The Ritz and the Florida serve as the backdrop for two works of gossipy social history that recall the danger, glamour and intrigue of Europe as it descended into darkness. Amanda Vaill's sprawling, miniseries-ready "Hotel Florida: Truth, Love and Death in the Spanish Civil War" plunges us into the complex struggle that pitted the Spanish Republic against the rebel forces of General Francisco Franco. We see the war unfold through the eyes of six protagonists as they juggle romantic entanglements and navigate the currents of Spain's disintegration.

Outsiders -- journalists, artists, writers and partisans of left and right -- feasted on the conflict. Hemingway swooped in, booking neighboring rooms at the Florida, where there was plenty of hot water, a rarity in besieged Madrid, for himself and Martha Gellhorn, a fiery neophyte journalist who would become the third Mrs. Hemingway.

Hemingway worked on a documentary and took passionately, and often blindly, to the Republican cause, filing dozens of dispatches for the North American Newspaper Alliance.
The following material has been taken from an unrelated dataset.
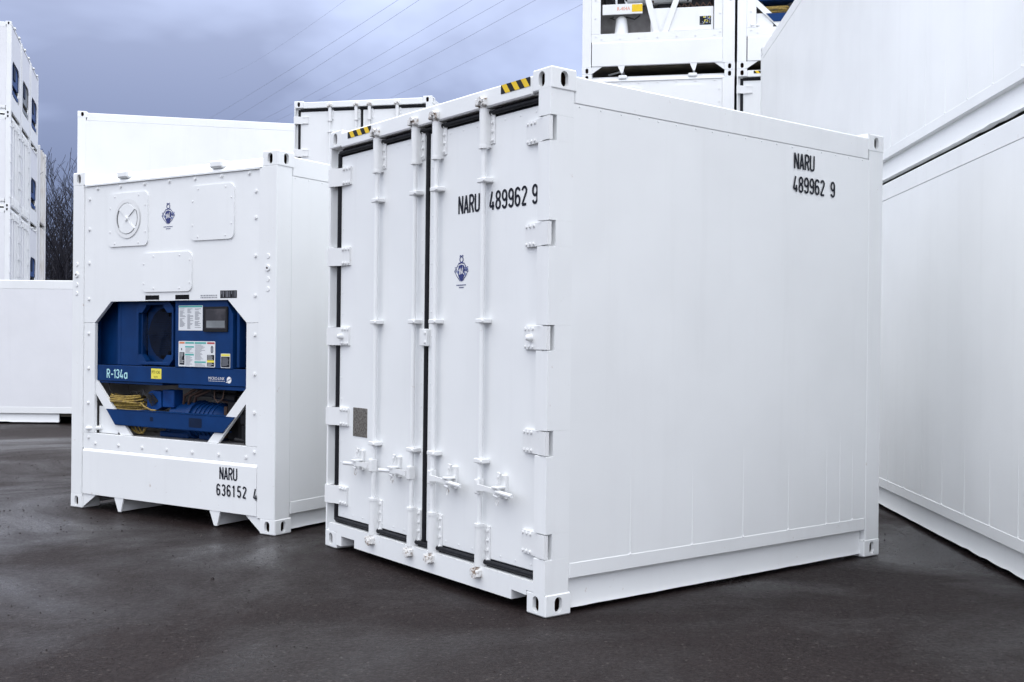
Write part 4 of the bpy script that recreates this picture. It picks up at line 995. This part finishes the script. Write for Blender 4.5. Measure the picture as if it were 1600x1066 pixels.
# ------------------------------------------------------------------ bare trees behind the yard
def bare_tree(x, y, h, seed, label):
    r = random.Random(seed); t = thing('bare_tree', label, 'tree', Matrix.Translation((x, y, 0)), 'bare winter trees behind the stack')
    tr = MB(); br = MB()
    def grow(mb, p, d, L, rad, depth):
        n = 4; pts = [p]; rr = [rad]
        for i in range(n):
            d = (d + Vector((r.uniform(-1, 1), r.uniform(-1, 1), r.uniform(-.3, .6))) * .16).normalized(); p = p + d * (L / n); pts.append(p); rr.append(max(.008, rad * (1 - .5 * (i + 1) / n)))
        mb.tube(pts, rr, 5 if depth > 2 else 3)
        if depth <= 0: return
        for i in range(r.choice((3, 4)) if depth > 3 else r.choice((2, 3))):
            q = r.randint(1 if depth < 4 else 2, n); a = r.uniform(0, 6.28); sp = r.uniform(.35, .85)
            side = Vector((math.cos(a), math.sin(a), r.uniform(-.1, .4)))
            grow(br, pts[q], (d * (1.1 - sp * .4) + side * sp + Vector((0, 0, .25))).normalized(), L * r.uniform(.55, .8), rr[q] * .62, depth - 1)
    for s in range(r.choice((2, 3))):
        grow(tr, Vector((r.uniform(-.2, .2), r.uniform(-.2, .2), -.05)), Vector((r.uniform(-.22, .22), r.uniform(-.22, .22), 1)).normalized(), h * r.uniform(.36, .46), h * .0145, 5)
    tr.build('trunk', 'bark', t); br.build('crown', 'bark', t)
TR = [(74, 50, 9.4), (80, 46, 9.0), (87, 52, 9.2), (94, 47, 7.4), (101, 53, 7.2), (108, 48, 6.4), (114, 54, 6.0), (64, 56, 8.0)]
TL = ['tallest bare tree right beside the far left stack', 'bare tree with many thin upright stems, second from the stack', 'bare tree standing in the middle of the thicket', 'forked bare tree right of the thicket middle', 'slender bare tree near the refrigerated container', 'low bare tree just left of the refrigerated container', 'bare tree half hidden by the refrigerated container', 'bare tree mostly hidden behind the far left stack']
for i, (u, y, h) in enumerate(TR):
    p = px(u, 500, y); bare_tree(p.x, y, h, 40 + i, TL[i])
# dense twiggy understorey: nobody could count it
m = MB(); r = random.Random(9)
for k in range(1100):
    y = r.uniform(50, 60); q = px(r.uniform(40, 150), 500, y); hh = 6.0 * r.random() ** 1.6
    p = Vector((q.x, y, hh)); d = Vector((r.uniform(-.6, .6), r.uniform(-.6, .6), r.uniform(.3, 1.2))).normalized(); l = r.uniform(.5, 1.6); s_ = d.orthogonal().normalized() * r.uniform(.006, .014)
    m.add([p - s_, p + s_, p + d * l + s_ * .3, p + d * l - s_ * .3], [(0, 1, 2, 3)]); 
    s2 = d.cross(s_); m.add([p - s2, p + s2, p + d * l], [(0, 1, 2)])
o = m.build('thicket', 'bark'); o['kind'] = 'stuff'; o['label'] = 'dense dark twiggy thicket behind the bare trees'; o['category'] = 'thicket'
The war in Spain inspired torrents of words, but also photographs -- the young Robert Capa, along with his colleague and love interest, Gerda Taro, risked their lives in pursuit of images. Capa's picture of a fallen Republican soldier remains indelible -- "a symbol of the Spanish conflict," Vaill writes -- though doubts persist about its authenticity. Vaill shows how the pursuit of truth could be warped by the demands of deadlines, politics and a good story.
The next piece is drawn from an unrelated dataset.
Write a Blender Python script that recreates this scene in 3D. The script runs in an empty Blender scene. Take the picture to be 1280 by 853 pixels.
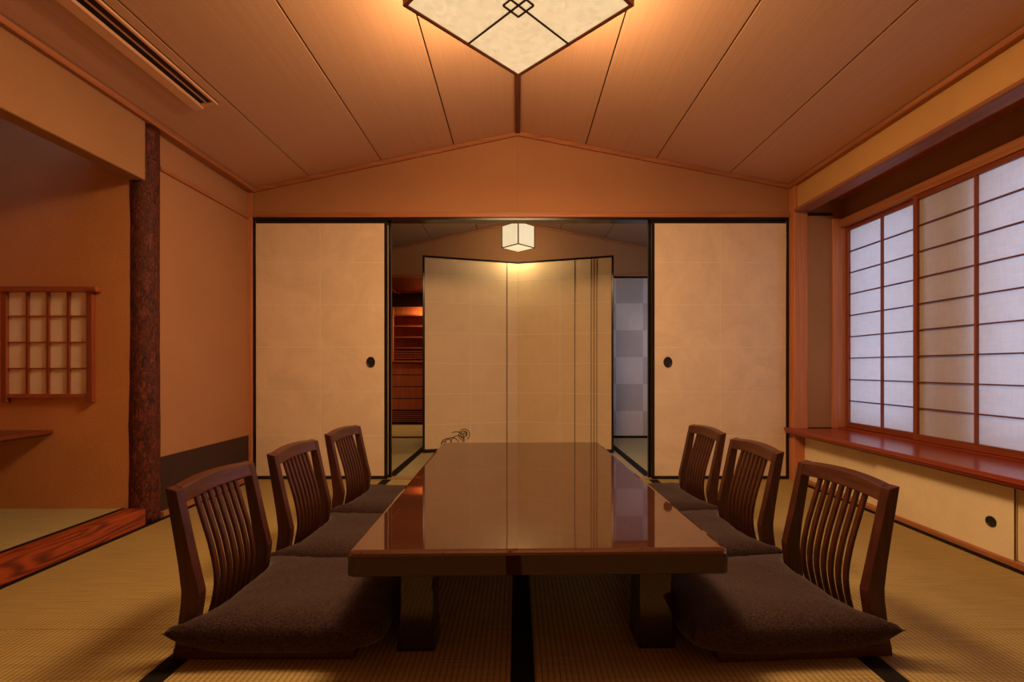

Another of Vaill's figures, Arturo Barea -- a government censor, proud Spaniard and budding writer -- grew disgusted with the antics of Hemingway and company, even as he struggled with his conscience, tailoring news to reflect favorably on the Republic. Juggling wife and mistress, he carried on another affair with his deputy, Ilsa Kulcsar, an Austrian leftist in Spain for the Republican cause.

The literature on the Spanish Civil War is enormous, and Vaill makes no claim to advance the scholarship on the conflict and its causes. This is history as soap opera. Using letters, diaries, personal accounts and secondary sources, Vaill dubs her account a "reconstruction"; she writes with considerable license, deploying lots of italics in charged moments. Still, "Hotel Florida" is an ambitious, entertaining page-turner.

Tilar J. Mazzeo's "The Hotel on the Place Vendôme: Life, Death and Betrayal at the Hotel Ritz in Paris" is no such thing, which is a shame, because the material is so promising. Looking at the iconic Paris hotel where royalty mixed with bohemians, Mazzeo focuses on the German occupation of the Second World War, when top Nazis lived at the Ritz (Hermann Göring requisitioned a floor). Famed residents such as fashion designer Coco Chanel stayed on; she cavorted there with her Nazi lover, which did her postwar reputation no good.

There are anecdotes galore here. The hotel became a kind of theater of battle. "You didn't hear cannons in the Ritz, but the war was fought there, too," the hotel's director later recalled. Nazis who wanted to remove Hitler from power schemed over drinks; the Ritz's half-Jewish bartender was a "secret mailbox," passing messages between conspirators. Alas, there is little narrative momentum; worse, you have to wade through acres of trite prose: "Before the Second World War ended, things were destined to get more ugly than anyone imagined."

When the Nazis cleared out, the race was on to get back to the Ritz. Mazzeo recounts the antics of Hemingway, as he schemes to "liberate" the hotel. On the outs with Gellhorn, he rounded up a private militia, who carried "more hand grenades and brandy than a full division," as Capa put it. The two old Spain hands dashed to the Ritz, where the party could resume.